Público recomendado: Jóvenes

Howard es un publicitario carismático, la imagen del triunfador, con una empresa exitosa. Pero la muerte de su hija de seis años lo hunde en una profunda depresión. Sin querer relacionarse con nadie, engolfado en su dolor, deja pasar las horas realizando complejas construcciones con fichas de dominó, mientras sus tres socios asisten impotentes a la caída de la agencia. Como quien lanza al mar un mensaje metido en una botella o se dirige a Papa Noël o a los Reyes Magos, Howard suele escribir cartas a la muerte, al tiempo, y al amor, la trilogía metafísica sobre la que había fundamentado su éxito publicitario, pues mantenía que forman parte de la vida misma y, por tanto, deben ser acogidos. Sin embargo, cuando la muerte se llevó a su hija, a la que tanto amaba, el tiempo perdió el sentido para él y perdió el control de su vida. Sus consejos no le valieron y no fue capaz de asumir el dolor y quedó bloqueado como persona.

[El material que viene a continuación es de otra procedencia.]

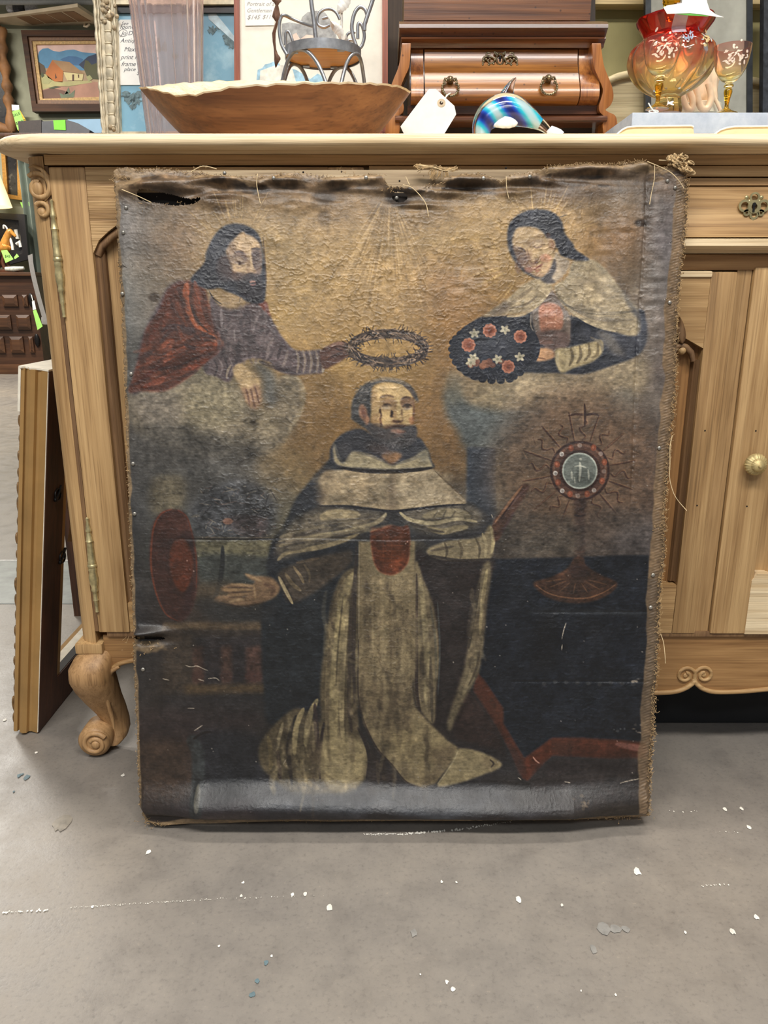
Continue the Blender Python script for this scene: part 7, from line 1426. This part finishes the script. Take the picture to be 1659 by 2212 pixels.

Para evitar la ruina total, los socios urden un plan para probar la incapacidad mental de su amigo y poder recuperar la dirección de la empresa. Han tenido noticia de la existencia de las cartas de Howard y deciden encargar a tres actores que interpreten a esos tres conceptos como «personajes» reales y se dirijan a él como respuesta a sus misivas. No se puede explicar mucho más sin desvelar elementos importantes de la línea argumental.

Los actores son brillantes. Will Smith está excelente ofreciendo un personaje conmovedor pero equilibrado, sin exagerar en ningún momento. Y lo mismo podríamos decir del resto de los actores. Sobre Helen Mirren ya nada puede decirse. No sólo está soberbia, es que es una actriz soberbia. Edward Norton está muy bien como el hombre dividido entre la fidelidad al amigo y el legítimo deseo de salvar la empresa. El resto están a la altura. En conjunto, un reparto de campanillas.

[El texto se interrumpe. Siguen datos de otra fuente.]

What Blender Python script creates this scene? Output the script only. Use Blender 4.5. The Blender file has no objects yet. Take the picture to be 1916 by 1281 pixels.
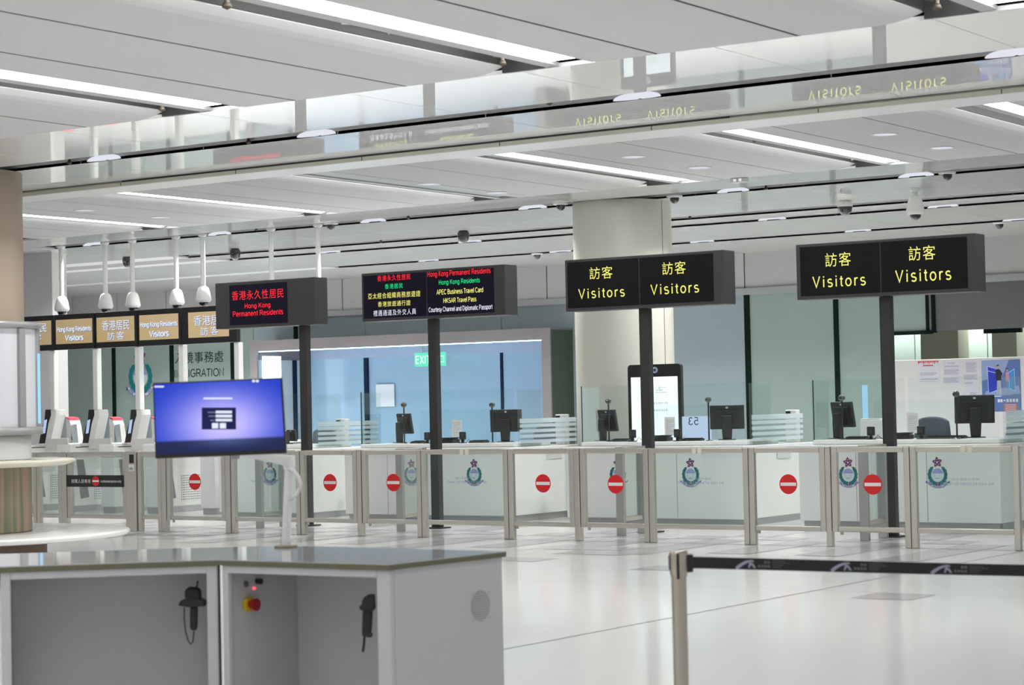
import bpy, math, random
from mathutils import Vector, Matrix

# ------------------------------------------------------------------ camera, world, exposure
S = bpy.context.scene
COL = S.collection
H = 1.65                                   # eye height
FPX, PITCH, ROLL, YAW = 3962.1, 0.0293907, -0.0211033, -0.598473
CX, CY = 958.0, 640.5
_c, _s = math.cos, math.sin
FWD = Vector((_s(YAW) * _c(PITCH), _c(YAW) * _c(PITCH), _s(PITCH)))
_r0 = Vector((_c(YAW), -_s(YAW), 0)); _u0 = _r0.cross(FWD)
RGT = _c(ROLL) * _r0 + _s(ROLL) * _u0
UPV = -_s(ROLL) * _r0 + _c(ROLL) * _u0
EYE = Vector((0, 0, H))
cam = bpy.data.cameras.new('camera')
cam_o = bpy.data.objects.new('camera', cam); COL.objects.link(cam_o)
cam.sensor_width = 36.0; cam.lens = FPX / 1916 * 36.0
cam.clip_start = 0.1; cam.clip_end = 300
cam.dof.use_dof = True; cam.dof.focus_distance = 29.0; cam.dof.aperture_fstop = 5.0
cam_o.matrix_world = Matrix(((RGT.x, UPV.x, -FWD.x, 0), (RGT.y, UPV.y, -FWD.y, 0), (RGT.z, UPV.z, -FWD.z, H), (0, 0, 0, 1)))
S.camera = cam_o
W = bpy.data.worlds.new('world'); S.world = W; W.use_nodes = True
_bg = W.node_tree.nodes['Background']
_bg.inputs[0].default_value = (0.985, 0.995, 1.0, 1); _bg.inputs[1].default_value = 0.52
S.view_settings.view_transform = 'Standard'; S.view_settings.look = 'None'
S.view_settings.gamma = 1.0; S.view_settings.use_curve_mapping = False
S.view_settings.exposure = 0.03
S.cycles.use_denoising = True
S.cycles.sample_clamp_indirect = 6.0
STRIP_POWER, COVE_POWER, FAR_STRIP_POWER = 10.0, 26.0, 10.0

def ray(x, y): return RGT * ((x - CX) / FPX) - UPV * ((y - CY) / FPX) + FWD
def at_y(x, y, Y): d = ray(x, y); return EYE + d * (Y / d.y)
def at_x(x, y, X): d = ray(x, y); return EYE + d * (X / d.x)
def at_z(x, y, z): d = ray(x, y); return EYE + d * ((z - H) / d.z)
def at_w(x, y, w): return EYE + ray(x, y) * w
def PX(x, Y, y=640): return at_y(x, y, Y).x

# ------------------------------------------------------------------ materials
MATS = {}
def mat(name, col, rough=0.5, metal=0.0, spec=0.5, emit=0.0, ecol=None, coat=0.0, noise=0.0, nscale=8.0, bump=0.0):
    if name in MATS: return MATS[name]
    m = bpy.data.materials.new(name); m.use_nodes = True
    nt = m.node_tree; b = nt.nodes['Principled BSDF']
    b.inputs['Base Color'].default_value = (*col, 1); b.inputs['Roughness'].default_value = rough
    b.inputs['Metallic'].default_value = metal; b.inputs['Specular IOR Level'].default_value = spec
    b.inputs['Coat Weight'].default_value = coat; b.inputs['Coat Roughness'].default_value = 0.04
    if emit > 0:
        b.inputs['Emission Color'].default_value = (*(ecol or col), 1); b.inputs['Emission Strength'].default_value = emit
    if noise > 0 or bump > 0:
        tc = nt.nodes.new('ShaderNodeTexCoord'); n = nt.nodes.new('ShaderNodeTexNoise')
        n.inputs['Scale'].default_value = nscale; n.inputs['Detail'].default_value = 3
        nt.links.new(tc.outputs['Object'], n.inputs['Vector'])
        if noise > 0:
            mx = nt.nodes.new('ShaderNodeMix'); mx.data_type = 'RGBA'
            mx.inputs[6].default_value = (*[min(1, c * (1 - noise)) for c in col], 1)
            mx.inputs[7].default_value = (*[min(1, c * (1 + noise)) for c in col], 1)
            nt.links.new(n.outputs['Fac'], mx.inputs[0]); nt.links.new(mx.outputs[2], b.inputs['Base Color'])
        if bump > 0:
            bp = nt.nodes.new('ShaderNodeBump'); bp.inputs['Strength'].default_value = bump; bp.inputs['Distance'].default_value = 0.01
            nt.links.new(n.outputs['Fac'], bp.inputs['Height']); nt.links.new(bp.outputs['Normal'], b.inputs['Normal'])
    MATS[name] = m; return m

def glow(name, col, strength):
    if name in MATS: return MATS[name]
    m = bpy.data.materials.new(name); m.use_nodes = True; nt = m.node_tree
    nt.nodes.remove(nt.nodes['Principled BSDF'])
    e = nt.nodes.new('ShaderNodeEmission'); e.inputs[0].default_value = (*col, 1); e.inputs[1].default_value = strength
    nt.links.new(e.outputs[0], nt.nodes['Material Output'].inputs[0]); MATS[name] = m; return m

def glass(name, tint, refl=1.0, frost=0.0, fcol=(0.8, 0.9, 0.9)):
    if name in MATS: return MATS[name]
    m = bpy.data.materials.new(name); m.use_nodes = True; nt = m.node_tree
    nt.nodes.remove(nt.nodes['Principled BSDF'])
    t = nt.nodes.new('ShaderNodeBsdfTransparent'); t.inputs[0].default_value = (*tint, 1)
    g = nt.nodes.new('ShaderNodeBsdfGlossy'); g.inputs['Roughness'].default_value = 0.01
    fr = nt.nodes.new('ShaderNodeFresnel'); fr.inputs[0].default_value = 1.45
    mu = nt.nodes.new('ShaderNodeMath'); mu.operation = 'MULTIPLY'; mu.inputs[1].default_value = refl
    mx = nt.nodes.new('ShaderNodeMixShader')
    L = nt.links.new
    L(fr.outputs[0], mu.inputs[0]); L(mu.outputs[0], mx.inputs[0])
    if frost > 0:
        d = nt.nodes.new('ShaderNodeBsdfDiffuse'); d.inputs[0].default_value = (*fcol, 1)
        tr = nt.nodes.new('ShaderNodeBsdfTranslucent'); tr.inputs[0].default_value = (*fcol, 1)
        a = nt.nodes.new('ShaderNodeMixShader'); a.inputs[0].default_value = 0.5
        L(d.outputs[0], a.inputs[1]); L(tr.outputs[0], a.inputs[2])
        f = nt.nodes.new('ShaderNodeMixShader'); f.inputs[0].default_value = frost
        L(t.outputs[0], f.inputs[1]); L(a.outputs[0], f.inputs[2]); L(f.outputs[0], mx.inputs[1])
    else:
        L(t.outputs[0], mx.inputs[1])
    L(g.outputs[0], mx.inputs[2]); L(mx.outputs[0], nt.nodes['Material Output'].inputs[0])
    MATS[name] = m; return m

def dotted(name, col, hole, scale, radius):
    if name in MATS: return MATS[name]
    m = mat(name, col, 0.5); nt = m.node_tree; L = nt.links.new
    tc = nt.nodes.new('ShaderNodeTexCoord'); v = nt.nodes.new('ShaderNodeVectorMath'); v.operation = 'SCALE'; v.inputs['Scale'].default_value = scale
    f = nt.nodes.new('ShaderNodeVectorMath'); f.operation = 'FRACTION'
    d = nt.nodes.new('ShaderNodeVectorMath'); d.operation = 'SUBTRACT'; d.inputs[1].default_value = (0.5, 0.5, 0.5)
    sp = nt.nodes.new('ShaderNodeSeparateXYZ'); cb = nt.nodes.new('ShaderNodeCombineXYZ')
    ab = nt.nodes.new('ShaderNodeMath'); ab.operation = 'ADD'
    ln = nt.nodes.new('ShaderNodeVectorMath'); ln.operation = 'LENGTH'
    lt = nt.nodes.new('ShaderNodeMath'); lt.operation = 'LESS_THAN'; lt.inputs[1].default_value = radius
    sep0 = nt.nodes.new('ShaderNodeSeparateXYZ'); cb0 = nt.nodes.new('ShaderNodeCombineXYZ')
    L(tc.outputs['Object'], sep0.inputs[0]); L(sep0.outputs[0], ab.inputs[0]); L(sep0.outputs[1], ab.inputs[1])
    L(ab.outputs[0], cb0.inputs[0]); L(sep0.outputs[2], cb0.inputs[2]); L(cb0.outputs[0], v.inputs[0])
    L(v.outputs[0], f.inputs[0]); L(f.outputs[0], d.inputs[0]); L(d.outputs[0], sp.inputs[0])
    L(sp.outputs[0], cb.inputs[0]); L(sp.outputs[2], cb.inputs[2]); L(cb.outputs[0], ln.inputs[0]); L(ln.outputs['Value'], lt.inputs[0])
    mx = nt.nodes.new('ShaderNodeMix'); mx.data_type = 'RGBA'; mx.inputs[6].default_value = (*col, 1); mx.inputs[7].default_value = (*hole, 1)
    L(lt.outputs[0], mx.inputs[0]); L(mx.outputs[2], nt.nodes['Principled BSDF'].inputs['Base Color'])
    return m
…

La idea, sin duda, sugerente, de un cuento de Navidad en una Nueva York iluminada para las fiestas, preciosa tiritando bajo el frío, no alcanza ni de lejos el nivel de Frank Capra, a cuyo ¡Qué bello es vivir! nos remite naturalmente al guión de Alan Loeb. Sin embargo, y a pesar de que a menudo cae en lo lacrimógeno, la película funciona porque David Frankel trata a los personajes con ternura y los hace cercanos, y, sobre todo, porque tiene un desenlace inesperado y abierto a la imaginación, que nos deja con la moraleja de que las heridas de la muerte, el tiempo, y el amor pueden tener su lado bello si les sabemos encontrar el sentido y las integramos en la vida.

No es una cinta brillante, pero está llena de humanidad y, aunque arranque las lágrimas, permite pasar un buen rato y nos deja con el buen sabor de un tierno cuento de Navidad.